Our energy future depends on securing reliable global mineral supply chains, and key minerals used in green energy are mined around the world, including across 70 countries where USAID works.

Top producers include the Democratic Republic of Congo (cobalt), Indonesia (nickel), Guinea (bauxite-aluminum), and Chile (copper and lithium). Speculation, exploration, and new mining is intensifying in dozens of fragile countries, including Madagascar (chromium, nickel, cobalt, graphite, and rare earth elements), Zimbabwe (chromium, lithium, and copper), and Burma (rare earth elements).

Mining investments are long-term and often transformational for developing countries. The green energy mining boom affords new opportunities for revenue, infrastructure investment, and job creation. On the other hand, particularly in countries with poor governance, a mining boom also carries significant environmental, governance, and social risks, including risks of labor and human rights abuses and worsening corruption.

Securing minerals responsibly for green energy requires a whole-of-supply-chain approach to ensure good governance practices including transparency and accountability. Attention to and support of community- and country-level dynamics is critical in both major producing countries as well as in smaller emerging producers likely to be heavily impacted by the coming mining boom. 

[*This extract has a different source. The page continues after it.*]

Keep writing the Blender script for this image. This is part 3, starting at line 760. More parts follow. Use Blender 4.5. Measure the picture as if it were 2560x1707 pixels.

USAID has over 20 years of experience establishing ethical supply chains for diamonds, gold, and other conflict minerals, increasing civil society oversight, and improving benefit sharing for local communities. We also have two decades of experience supporting the implementation of global transparency and anti-corruption standards such as the Extractive Industry Transparency Initiative. USAID is well-positioned to build on and amplify this work with thoughtful, strategic approaches so that we can continue to contribute to improving people’s lives and livelihoods while avoiding a new “green resource curse.”

Our best chance to limit the most severe impacts of the climate crisis lies in rapid deployment of renewable energy technologies, but they must not come at the expense of human and labor rights, sustainable development goals, accountable governance, human health, or environmental protection. USAID remains committed to find and implement solutions to ensure the energy transition works for everyone’s futures.